Ben Affleck: I do consider myself to be a feminist. And I think this movie principally was exciting because of the character of Marguerite, her extraordinary strength and bravery seemed very obvious once I read the book. What an unbelievably important and powerful story it was, and purely classical storytelling. She is somebody who has been done a great injustice, who goes to great lengths to seek justice at great risk to a lot of people.

It was a true story, one that people didn’t know–and don’t know. This incredible woman from history who is an early person who spoke out against a powerful man who assaulted her.  Naturally, that seemed relevant to today’s culture.
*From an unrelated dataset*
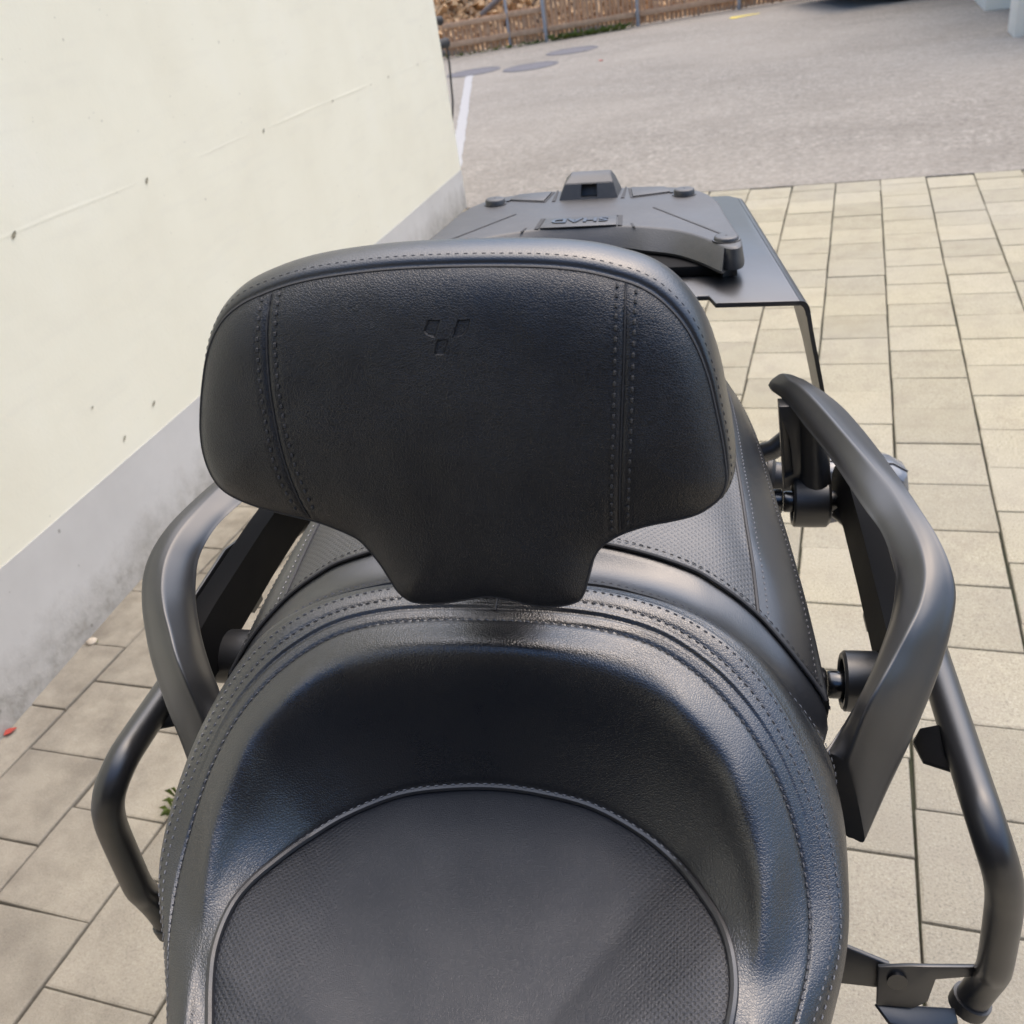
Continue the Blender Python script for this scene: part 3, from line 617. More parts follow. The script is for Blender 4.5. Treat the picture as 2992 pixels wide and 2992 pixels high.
# ---- passenger seat
colsP = [  # curves running rearward: centre .. side skirt
 [(0, .527, .877), (0, .60, .888), (0, .70, .897), (0, .80, .902), (0, .90, .902), (0, .955, .89)],
 [(.09, .519, .8725), (.088, .60, .882), (.086, .70, .890), (.082, .80, .894), (.075, .90, .894), (.06, .955, .883)],
 [(.1353, .508, .858), (.134, .57, .869), (.130, .66, .877), (.124, .78, .884), (.11, .88, .886), (.085, .945, .876)],
 [(.164, .497, .8385), (.1622, .54, .848), (.1595, .575, .8565), (.155, .65, .866), (.145, .79, .873), (.112, .925, .868)],
 [(.183, .485, .822), (.181, .53, .832), (.177, .58, .841), (.171, .65, .850), (.158, .79, .859), (.122, .935, .856)],
 [(.202, .478, .797), (.199, .53, .810), (.194, .58, .820), (.184, .65, .833), (.168, .79, .843), (.130, .945, .842)],
 [(.2095, .4735, .783), (.205, .53, .792), (.199, .58, .803), (.190, .65, .816), (.172, .79, .828), (.134, .95, .828)],
 [(.200, .47, .735), (.196, .53, .74), (.190, .58, .752), (.180, .65, .765), (.162, .79, .775), (.124, .94, .775)],
 [(.180, .47, .69), (.176, .53, .695), (.170, .58, .70), (.160, .65, .71), (.142, .79, .72), (.104, .92, .72)]]
CP = [catmull(c_, 60) for c_ in colsP]; CPs = [np.array([c[i] for c in CP]) for i in range(60)]
rows = []; perf_rows = []
seam_j = 3
def cross(i, vq):
    A = catmull(CPs[i], 97); return A
for i in range(60):
    A = cross(i, None)                       # 97 samples, 12 per span, centre -> skirt
    rows.append(np.vstack([A[::-1] * [-1, 1, 1], A[1:]]))
R3 = np.array(rows); sj = 36
nl_ = R3.shape[1]; mid = 96
def pgrid(name, j0, j1, mat, parent, groove=()):
    G = R3[:, j0:j1 + 1].copy(); o = mesh(name, G.reshape(-1, 3), grid_faces(G.shape[0], G.shape[1]), mat, parent); autosmooth(o, 60); return o
R3[:, mid - sj:mid + sj + 1, 2] += .0
pas = pgrid('passenger_seat', mid - sj, mid + sj, M['perf'], root); tag(pas, 'perforated black passenger seat behind the backrest')
pgrid('seat_side', mid + sj, nl_ - 1, M['leather_fine'], pas); pgrid('seat_side', 0, mid - sj, M['leather_fine'], pas)
def up_n(P): return np.tile([0, 0, 1.], (len(P), 1))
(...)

It was also a thrilling story that could generate catharsis and empathy and one that I hoped would develop in the viewer a sense of compassion.

We liked the idea of look at one another in a different way and with more empathy and with a sense of wondering, whether or not our personal perspective might not be taken into consideration. The other person’s reality, culture, education.

I thought it was important and interesting to tell a story that wasn’t just an indictment of one bad person, but that pointed to the cultural antecedent that Europe and countries colonized by European countries share. It was a culture that didn’t view women for many centuries as human beings. In fact, many original aspects of that remain today. But we didn’t want it to be preachy or didactic or boring, so we got Nicole to write the female part.

Damon: The basic idea was that Ben and I did the male sections, the first two acts and Nicole did the third act, which is primarily Jodie’s story, although Jodie enters into both of our stories, the idea was that in the male stories, the women were kind of manifested when the men need them for something, either they are ignored or they are property, because they are not human beings, they are property and they are kind of seen as that. But we had to talk to each other about, because there are things obviously that are happening in the third act that are set up in the first act, so there was a lot of discussion about what the architecture was going to be. But then we kind of split up and did drafts and then came together and then just put it together and then worked on it all together from there on out.